LA PUEBLADA DEL 10 DE ENERO 2023

Luiz Ignacio da Silva, Lula, asumió otro período presidencial en Brasil el pasado uno de enero, luego de un triunfo electoral más ajustado de lo previsto y con un Congreso mayoritariamente opositor o, al menos, no oficialista y que mantiene su elevada influencia en las decisiones. Sus primeros movimientos acuerdistas con las corrientes parlamentarias del centro no parecieron ser suficientes para apagar el fuego opositor y así, luego de varias manifestaciones en grandes ciudades, el diez de enero se produjo la pueblada de los bolsonaristas, que tomaron los palacios gubernamentales de los tres poderes en la capital, Brasilia. Y se presentaron así como una amenaza a la estabilidad del régimen democrático.

Desde ya fue exagerado suponer que esa toma de edificios por los manifestantes, luego reprimida, significaba una revolución, y más todavía un intento de asumir el poder por parte de los opositores. En todo caso, se trató de un juego simbólico, pero justo es reconocer que Lula actuó mesuradamente y no desperdició la oportunidad de poner al amplio grupo del centro y el centro derecha en la opción de sostener la institucionalidad, y así lo hicieron.

Bien pronto, tomadas las primeras medidas de recambio de autoridades militares y de seguridad, las que por acción u omisión dejaron avanzar la pueblada a los extremos a los que finalmente llegó, Lula obtuvo lo más importante: el nombramiento de autoridades parlamentarias en las dos cámaras, Senado y Diputados, independientes del oficialismo pero que aseguran gobernanza y están lejos de la cerrada oposición de Bolsonaro y sus seguidores, a quiénes por ahora dejó en minoría.

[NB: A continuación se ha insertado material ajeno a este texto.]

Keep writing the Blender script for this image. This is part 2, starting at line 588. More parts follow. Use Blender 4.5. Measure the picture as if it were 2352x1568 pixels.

En segundo lugar, el presidente comenzó a deshacerse de personalidades militares introducidas dentro de la administración gubernamental por el ex presidente Jair Bolsonaro, quien falto de historia política solo pudo recurrir a sus viejos amigos de las fuerzas armadas para tratar de cubrir los cargos de mayor confianza en la Administración, sustituyendo incluso a funcionarios de carrera en áreas críticas, entre ellas las relacionadas con la seguridad, la inteligencia y la defensa.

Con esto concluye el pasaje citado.